Collage is a method that encourages discovery.  I use multiple sources for materials: book pages, specialty papers, prints that were proofs, and paste papers.  In the example I've posted, the birds are paste papers.  This method of surface decoration began about four hundred years ago in Europe as a poor man's method of protecting books.  If one could not afford leather, there was paper.  It needed to be stronger and sealed to protect the content of the pages.  Today we think of books as disposable- paperbacks- but books originally were a treasure.
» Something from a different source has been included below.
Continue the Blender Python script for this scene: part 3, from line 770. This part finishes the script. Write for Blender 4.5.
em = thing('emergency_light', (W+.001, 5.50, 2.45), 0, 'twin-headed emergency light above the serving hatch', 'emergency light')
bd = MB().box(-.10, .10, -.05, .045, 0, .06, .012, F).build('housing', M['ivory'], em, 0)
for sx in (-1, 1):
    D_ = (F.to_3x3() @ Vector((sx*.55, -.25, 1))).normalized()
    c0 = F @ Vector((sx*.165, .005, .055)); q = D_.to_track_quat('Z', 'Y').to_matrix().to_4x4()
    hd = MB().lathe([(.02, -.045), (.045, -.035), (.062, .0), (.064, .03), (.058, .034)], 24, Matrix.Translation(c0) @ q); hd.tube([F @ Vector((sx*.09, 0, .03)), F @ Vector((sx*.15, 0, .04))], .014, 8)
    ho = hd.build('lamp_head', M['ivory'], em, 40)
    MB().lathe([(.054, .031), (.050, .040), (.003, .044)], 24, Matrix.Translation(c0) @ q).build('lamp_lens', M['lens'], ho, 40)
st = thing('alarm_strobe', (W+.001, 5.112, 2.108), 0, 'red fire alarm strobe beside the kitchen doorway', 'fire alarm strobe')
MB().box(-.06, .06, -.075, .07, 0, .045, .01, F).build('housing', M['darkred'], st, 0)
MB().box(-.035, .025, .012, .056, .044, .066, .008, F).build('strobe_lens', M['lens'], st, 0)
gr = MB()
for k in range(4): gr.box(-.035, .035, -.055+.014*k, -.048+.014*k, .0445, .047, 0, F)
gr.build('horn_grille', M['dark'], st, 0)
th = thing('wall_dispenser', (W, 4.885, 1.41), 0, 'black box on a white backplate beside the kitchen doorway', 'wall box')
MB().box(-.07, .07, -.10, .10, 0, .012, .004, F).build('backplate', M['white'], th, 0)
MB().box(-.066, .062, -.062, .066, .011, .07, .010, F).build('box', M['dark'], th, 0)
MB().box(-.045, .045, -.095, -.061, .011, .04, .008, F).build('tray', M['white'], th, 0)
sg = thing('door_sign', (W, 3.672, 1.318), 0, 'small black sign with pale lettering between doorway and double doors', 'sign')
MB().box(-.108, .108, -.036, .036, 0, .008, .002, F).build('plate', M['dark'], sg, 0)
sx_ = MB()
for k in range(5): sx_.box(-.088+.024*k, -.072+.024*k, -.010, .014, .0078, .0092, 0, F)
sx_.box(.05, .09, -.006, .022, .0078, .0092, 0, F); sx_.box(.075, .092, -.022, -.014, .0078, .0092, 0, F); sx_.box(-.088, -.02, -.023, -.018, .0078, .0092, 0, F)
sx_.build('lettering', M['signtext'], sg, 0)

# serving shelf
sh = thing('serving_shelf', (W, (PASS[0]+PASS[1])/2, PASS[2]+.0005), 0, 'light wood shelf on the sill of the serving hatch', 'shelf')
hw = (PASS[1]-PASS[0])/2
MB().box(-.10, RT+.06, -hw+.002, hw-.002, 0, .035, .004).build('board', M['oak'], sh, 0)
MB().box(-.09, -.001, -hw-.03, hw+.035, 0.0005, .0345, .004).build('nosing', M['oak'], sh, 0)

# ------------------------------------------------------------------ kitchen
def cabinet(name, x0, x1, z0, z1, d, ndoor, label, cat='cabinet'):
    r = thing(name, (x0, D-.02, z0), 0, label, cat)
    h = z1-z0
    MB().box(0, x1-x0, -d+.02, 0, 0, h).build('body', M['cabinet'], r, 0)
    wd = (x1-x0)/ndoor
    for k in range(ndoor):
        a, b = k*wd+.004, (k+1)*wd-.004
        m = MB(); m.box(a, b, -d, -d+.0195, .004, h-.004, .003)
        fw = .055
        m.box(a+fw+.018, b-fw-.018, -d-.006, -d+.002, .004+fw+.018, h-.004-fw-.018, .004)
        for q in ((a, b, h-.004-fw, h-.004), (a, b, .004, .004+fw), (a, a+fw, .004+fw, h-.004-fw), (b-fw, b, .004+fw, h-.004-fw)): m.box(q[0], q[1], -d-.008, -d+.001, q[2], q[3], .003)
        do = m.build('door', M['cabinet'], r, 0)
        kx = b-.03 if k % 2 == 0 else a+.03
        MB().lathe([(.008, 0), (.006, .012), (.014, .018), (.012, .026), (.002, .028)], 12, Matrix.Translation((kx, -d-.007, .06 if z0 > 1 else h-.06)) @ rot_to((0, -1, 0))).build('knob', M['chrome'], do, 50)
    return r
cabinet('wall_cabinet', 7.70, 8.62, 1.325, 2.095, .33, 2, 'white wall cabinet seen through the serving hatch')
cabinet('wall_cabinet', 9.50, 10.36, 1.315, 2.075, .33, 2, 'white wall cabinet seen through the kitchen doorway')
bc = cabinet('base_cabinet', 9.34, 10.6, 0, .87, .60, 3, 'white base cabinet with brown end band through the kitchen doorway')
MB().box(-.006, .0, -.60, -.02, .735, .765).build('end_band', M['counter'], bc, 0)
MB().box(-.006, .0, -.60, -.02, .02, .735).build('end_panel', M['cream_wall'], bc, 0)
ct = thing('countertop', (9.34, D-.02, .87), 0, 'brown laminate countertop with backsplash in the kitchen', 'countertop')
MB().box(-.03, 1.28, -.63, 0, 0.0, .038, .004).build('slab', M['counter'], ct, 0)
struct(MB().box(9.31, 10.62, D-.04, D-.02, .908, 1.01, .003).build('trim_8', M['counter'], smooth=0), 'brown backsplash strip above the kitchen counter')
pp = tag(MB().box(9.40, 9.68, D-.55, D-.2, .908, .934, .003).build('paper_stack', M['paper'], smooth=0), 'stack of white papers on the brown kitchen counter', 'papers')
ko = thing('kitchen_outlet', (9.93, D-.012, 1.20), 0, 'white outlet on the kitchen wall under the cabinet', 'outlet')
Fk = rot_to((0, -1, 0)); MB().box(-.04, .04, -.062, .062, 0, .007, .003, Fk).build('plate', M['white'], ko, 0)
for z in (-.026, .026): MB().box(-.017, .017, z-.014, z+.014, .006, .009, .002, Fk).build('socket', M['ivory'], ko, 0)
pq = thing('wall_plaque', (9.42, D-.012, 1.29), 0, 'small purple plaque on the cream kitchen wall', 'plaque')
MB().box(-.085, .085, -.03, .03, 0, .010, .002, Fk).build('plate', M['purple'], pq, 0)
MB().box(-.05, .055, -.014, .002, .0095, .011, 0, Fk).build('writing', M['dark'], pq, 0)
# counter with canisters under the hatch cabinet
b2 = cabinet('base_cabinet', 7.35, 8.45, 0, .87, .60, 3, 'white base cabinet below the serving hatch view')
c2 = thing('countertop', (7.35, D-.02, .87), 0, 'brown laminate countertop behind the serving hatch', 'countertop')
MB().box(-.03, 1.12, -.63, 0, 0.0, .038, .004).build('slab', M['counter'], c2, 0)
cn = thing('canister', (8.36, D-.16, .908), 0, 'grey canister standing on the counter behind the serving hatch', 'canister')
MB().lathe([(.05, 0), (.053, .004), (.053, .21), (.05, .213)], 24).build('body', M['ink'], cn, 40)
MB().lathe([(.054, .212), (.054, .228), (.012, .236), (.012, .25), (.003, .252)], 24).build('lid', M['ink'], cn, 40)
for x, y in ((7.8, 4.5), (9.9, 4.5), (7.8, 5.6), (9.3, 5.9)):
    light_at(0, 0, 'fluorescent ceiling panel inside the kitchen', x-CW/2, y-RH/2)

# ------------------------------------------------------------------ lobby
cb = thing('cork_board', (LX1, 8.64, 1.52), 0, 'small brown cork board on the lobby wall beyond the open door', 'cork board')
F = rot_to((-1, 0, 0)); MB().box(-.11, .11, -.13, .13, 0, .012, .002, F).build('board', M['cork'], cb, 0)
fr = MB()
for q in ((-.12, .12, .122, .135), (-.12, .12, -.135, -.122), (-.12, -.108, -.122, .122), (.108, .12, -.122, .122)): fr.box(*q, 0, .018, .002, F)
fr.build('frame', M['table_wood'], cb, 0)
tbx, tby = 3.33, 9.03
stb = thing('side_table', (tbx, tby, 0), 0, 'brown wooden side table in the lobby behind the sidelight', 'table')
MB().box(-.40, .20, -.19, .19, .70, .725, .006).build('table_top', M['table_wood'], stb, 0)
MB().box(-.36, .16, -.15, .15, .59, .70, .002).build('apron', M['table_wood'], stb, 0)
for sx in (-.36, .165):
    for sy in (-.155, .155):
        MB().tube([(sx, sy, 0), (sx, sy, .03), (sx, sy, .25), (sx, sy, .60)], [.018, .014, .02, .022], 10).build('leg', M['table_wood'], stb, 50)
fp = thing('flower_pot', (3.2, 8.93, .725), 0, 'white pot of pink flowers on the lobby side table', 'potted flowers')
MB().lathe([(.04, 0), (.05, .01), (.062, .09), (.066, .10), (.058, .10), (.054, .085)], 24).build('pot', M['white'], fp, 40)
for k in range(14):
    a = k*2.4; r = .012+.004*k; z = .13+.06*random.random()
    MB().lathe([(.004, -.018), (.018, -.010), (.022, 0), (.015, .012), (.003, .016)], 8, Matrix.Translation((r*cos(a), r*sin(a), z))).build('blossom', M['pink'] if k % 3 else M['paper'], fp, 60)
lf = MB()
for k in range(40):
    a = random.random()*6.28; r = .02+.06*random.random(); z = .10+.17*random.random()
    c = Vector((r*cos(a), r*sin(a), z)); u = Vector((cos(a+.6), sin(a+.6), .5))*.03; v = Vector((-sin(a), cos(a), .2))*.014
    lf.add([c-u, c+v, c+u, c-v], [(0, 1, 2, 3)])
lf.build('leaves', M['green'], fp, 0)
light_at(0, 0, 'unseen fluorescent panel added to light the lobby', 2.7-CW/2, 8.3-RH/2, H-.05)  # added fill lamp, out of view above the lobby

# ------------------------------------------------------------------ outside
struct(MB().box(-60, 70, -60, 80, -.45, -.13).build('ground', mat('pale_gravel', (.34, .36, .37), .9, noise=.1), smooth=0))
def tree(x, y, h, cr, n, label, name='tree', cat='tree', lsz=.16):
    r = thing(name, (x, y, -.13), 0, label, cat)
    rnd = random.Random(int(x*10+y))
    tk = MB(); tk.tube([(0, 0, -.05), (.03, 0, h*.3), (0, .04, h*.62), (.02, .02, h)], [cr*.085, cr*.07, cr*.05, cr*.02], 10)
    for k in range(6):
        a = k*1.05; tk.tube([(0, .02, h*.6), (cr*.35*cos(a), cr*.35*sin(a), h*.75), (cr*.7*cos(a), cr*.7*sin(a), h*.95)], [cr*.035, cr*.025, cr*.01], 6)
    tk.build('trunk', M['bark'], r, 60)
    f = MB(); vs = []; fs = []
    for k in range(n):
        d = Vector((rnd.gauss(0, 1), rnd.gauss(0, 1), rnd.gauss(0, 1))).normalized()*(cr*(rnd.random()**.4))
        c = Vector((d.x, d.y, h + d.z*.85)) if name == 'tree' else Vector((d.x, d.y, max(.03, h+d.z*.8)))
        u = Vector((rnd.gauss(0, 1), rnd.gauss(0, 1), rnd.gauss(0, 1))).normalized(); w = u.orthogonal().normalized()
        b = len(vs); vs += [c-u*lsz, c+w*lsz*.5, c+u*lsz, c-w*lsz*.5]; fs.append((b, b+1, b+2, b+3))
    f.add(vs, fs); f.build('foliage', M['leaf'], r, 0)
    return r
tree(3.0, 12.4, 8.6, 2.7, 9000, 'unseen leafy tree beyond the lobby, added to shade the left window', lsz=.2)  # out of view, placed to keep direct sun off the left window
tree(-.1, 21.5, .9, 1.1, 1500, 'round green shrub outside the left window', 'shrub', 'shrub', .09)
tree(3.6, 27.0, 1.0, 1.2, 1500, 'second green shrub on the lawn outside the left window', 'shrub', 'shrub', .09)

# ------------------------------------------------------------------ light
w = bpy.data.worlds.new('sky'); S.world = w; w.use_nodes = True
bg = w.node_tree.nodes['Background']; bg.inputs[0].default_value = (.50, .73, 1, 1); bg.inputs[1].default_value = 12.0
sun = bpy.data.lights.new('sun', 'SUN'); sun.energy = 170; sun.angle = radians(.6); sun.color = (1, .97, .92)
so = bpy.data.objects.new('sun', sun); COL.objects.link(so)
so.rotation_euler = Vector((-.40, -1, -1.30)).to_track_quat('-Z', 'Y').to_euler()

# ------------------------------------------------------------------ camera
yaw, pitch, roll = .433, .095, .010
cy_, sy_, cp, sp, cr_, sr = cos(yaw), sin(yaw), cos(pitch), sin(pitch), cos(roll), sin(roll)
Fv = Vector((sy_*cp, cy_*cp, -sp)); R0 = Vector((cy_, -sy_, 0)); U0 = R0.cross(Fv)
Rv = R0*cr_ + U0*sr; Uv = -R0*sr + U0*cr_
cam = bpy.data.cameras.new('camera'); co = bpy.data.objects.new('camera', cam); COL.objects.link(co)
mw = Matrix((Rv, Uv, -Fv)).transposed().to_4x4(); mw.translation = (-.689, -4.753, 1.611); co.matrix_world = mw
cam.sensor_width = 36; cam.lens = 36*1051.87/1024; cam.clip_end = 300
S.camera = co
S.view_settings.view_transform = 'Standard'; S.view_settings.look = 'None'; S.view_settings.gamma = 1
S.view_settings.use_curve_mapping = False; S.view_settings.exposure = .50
The rising merchant class wanted this object for status and enhancing the education of their entire family.  So paste paper was invented using wheat flour starch, pigments, and paper that was probably flax or hemp.  By cooking a paste and applying it to the paper surface, a durable and beautiful cover was made that suited the new book owners of the middle ages.

There are two traditions in paste papers; the Moravian (including German, French and Italian) and the English.  When I took a class at the San Francisco Center for the Book with British master bookmaker, Dominic Riley, we learned to make paste papers that had subtle patterns with methyl cellulose.  At RISD I learned the Moravian style with Jan Baker.  That has strong patterns scraped into the wet paste with combs and plastic cards with cut edges.

I always teach paste papers in my book arts classes.  We can use the papers for altered books, journal covers or end papers that line the inside of the covers, or for box linings.  Making paste paper is very relaxing and puts everyone into right brain good moods.  Here's an example of a beautiful book made by my student, Madeleine Prado.  Another example from my classroom at Santa Fe Community College is a collection of paste paper journals by Squidge Lain.

What I enjoy is using paste paper to cut new shapes for collage.  The paste paper patterns lend themselves to become feather, fins, and features of anything one can imagine.  Starting with this method is a freeing activity that can lead to lots of art making.